Bulls cruise, dismantle Nets 113-86

The Brooklyn Nets are not a good basketball team.

When healthy, the Chicago Bulls will be a tough out for any team in the Eastern Conference.

These two statements were rammed home in a lopsided affair at the Barclays Center Monday night. The Bulls overcame a sluggish start to completely outclass the Nets en route to a 27-point blowout win in which almost every Bull who stepped on the court looked good.

Rather than a blow-by-blow account of a largely pedestrian game – the Brooklyn crowd hardly betrayed the sense of urgency this game required from those wearing black and white – we’ll simply focus on the positives and negatives the Bulls can take from such a dominant win.

Derrick Rose (13 points, 5-13 shooting, 7 assists) looked the best he has since his return (small sample size, duh) and has now threaded together a pair of very good games. While 5-13 doesn’t read well, he was 5-10 at halftime including 2-3 from deep. Tonight his shot was falling with more regularity, he displayed an increased appetite to drive to the rim and his court vision seems to have improved. Either that or it just looks good when placed next to Kirk Hinrich and Aaron Brooks.

Regardless, Rose dished to his teammates early and often, finding passing lanes and angles to open shooters when the defense predictably collapsed around him.

Jimmy Butler (17 points, 7-10 shooting) may not be the overwhelming force of nature he was before Christmas, but his level of play is certainly close to that peak again. Taj Gibson (15 points, 5-6 shooting, 9 rebounds) is still a diminished player thanks to numerous ankle issues but he also has raised his game in the past week and is looking closer to his own peak level.

The Bulls biggest weapon in the playoffs will undoubtedly be Nikola Mirotic (26 points, 6-11 3pt shooting). The Serbian hit a career-high-tying 6 three-point field goals tonight including a barrage in the second half where he was running back on defense before the shot had even fallen.

Now, a lot of the good stuff the Bulls showed off tonight can be traced to a Brooklyn team who simply don’t belong in the playoffs. While the roster isn’t terrible, the mentality is non-existent. Tonight marked the second time in three years the Bulls have ended the Nets season on their own floor in humiliating fashion.
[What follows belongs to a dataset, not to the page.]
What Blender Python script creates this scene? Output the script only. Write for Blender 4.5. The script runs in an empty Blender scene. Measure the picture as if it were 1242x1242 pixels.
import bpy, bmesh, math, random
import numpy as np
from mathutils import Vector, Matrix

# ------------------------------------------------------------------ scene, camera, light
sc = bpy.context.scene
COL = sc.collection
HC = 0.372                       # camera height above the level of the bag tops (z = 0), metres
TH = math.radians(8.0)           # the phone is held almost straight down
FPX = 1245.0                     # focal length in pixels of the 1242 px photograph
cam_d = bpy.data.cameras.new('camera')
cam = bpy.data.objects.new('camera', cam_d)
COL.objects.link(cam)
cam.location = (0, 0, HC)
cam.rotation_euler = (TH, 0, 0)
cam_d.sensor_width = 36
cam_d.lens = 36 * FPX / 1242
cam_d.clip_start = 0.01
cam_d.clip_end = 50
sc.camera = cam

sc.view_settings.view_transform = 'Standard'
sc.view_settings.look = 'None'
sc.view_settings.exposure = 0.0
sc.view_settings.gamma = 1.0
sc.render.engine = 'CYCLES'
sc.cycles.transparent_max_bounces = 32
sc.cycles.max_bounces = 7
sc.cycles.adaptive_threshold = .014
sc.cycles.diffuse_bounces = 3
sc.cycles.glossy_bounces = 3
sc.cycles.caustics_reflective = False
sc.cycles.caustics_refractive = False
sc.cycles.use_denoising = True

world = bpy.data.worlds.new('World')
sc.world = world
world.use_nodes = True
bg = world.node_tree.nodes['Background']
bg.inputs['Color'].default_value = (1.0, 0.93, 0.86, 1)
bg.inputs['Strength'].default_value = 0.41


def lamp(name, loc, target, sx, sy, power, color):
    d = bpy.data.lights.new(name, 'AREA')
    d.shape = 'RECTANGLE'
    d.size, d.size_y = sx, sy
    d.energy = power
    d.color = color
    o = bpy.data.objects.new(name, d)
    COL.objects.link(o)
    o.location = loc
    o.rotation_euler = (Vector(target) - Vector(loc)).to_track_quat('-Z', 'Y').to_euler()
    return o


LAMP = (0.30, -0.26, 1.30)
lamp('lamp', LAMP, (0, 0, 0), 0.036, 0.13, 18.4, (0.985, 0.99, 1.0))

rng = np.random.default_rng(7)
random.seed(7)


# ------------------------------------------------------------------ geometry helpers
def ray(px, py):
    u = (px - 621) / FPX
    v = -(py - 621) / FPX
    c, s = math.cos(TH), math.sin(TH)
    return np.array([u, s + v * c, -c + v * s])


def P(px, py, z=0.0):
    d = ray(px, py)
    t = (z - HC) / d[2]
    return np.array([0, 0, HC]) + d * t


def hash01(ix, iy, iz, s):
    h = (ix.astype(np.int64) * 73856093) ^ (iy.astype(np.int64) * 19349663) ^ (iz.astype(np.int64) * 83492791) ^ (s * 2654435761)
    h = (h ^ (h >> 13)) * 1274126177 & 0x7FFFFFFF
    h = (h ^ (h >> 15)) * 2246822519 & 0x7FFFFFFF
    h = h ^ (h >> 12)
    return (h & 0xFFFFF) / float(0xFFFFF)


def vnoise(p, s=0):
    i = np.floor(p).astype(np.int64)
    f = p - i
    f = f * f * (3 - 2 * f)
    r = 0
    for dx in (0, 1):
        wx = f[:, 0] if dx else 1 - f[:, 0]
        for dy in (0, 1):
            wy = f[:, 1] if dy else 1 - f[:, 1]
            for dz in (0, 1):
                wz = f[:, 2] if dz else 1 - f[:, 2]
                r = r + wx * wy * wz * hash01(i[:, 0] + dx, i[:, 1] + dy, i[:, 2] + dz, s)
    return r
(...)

Back then it was Joakim Noah running rampant in Game 7 despite having one functional leg/

Noah was listed as active but did not play tonight, likely given the night off to deal with what was called “left knee tendinitis” but was likely just a front to get him a much needed breather before this weekend.

The Bulls have now secured no worse than 4th as the Wizards cannot catch them from 5th. The Bulls now need to hope the Raptors trip up over their last two games to move back into the third seed and avoid the team who dumped them out of the first round last season.

The Nets may well live to regret this game. The Indiana Pacers leapfrogged them into 8th despite having the night off, though their remaining games against Washington and Memphis mean Brooklyn can still count themselves alive in the race for the final playoff spot in the East (Boston secured 7th with the Brooklyn loss).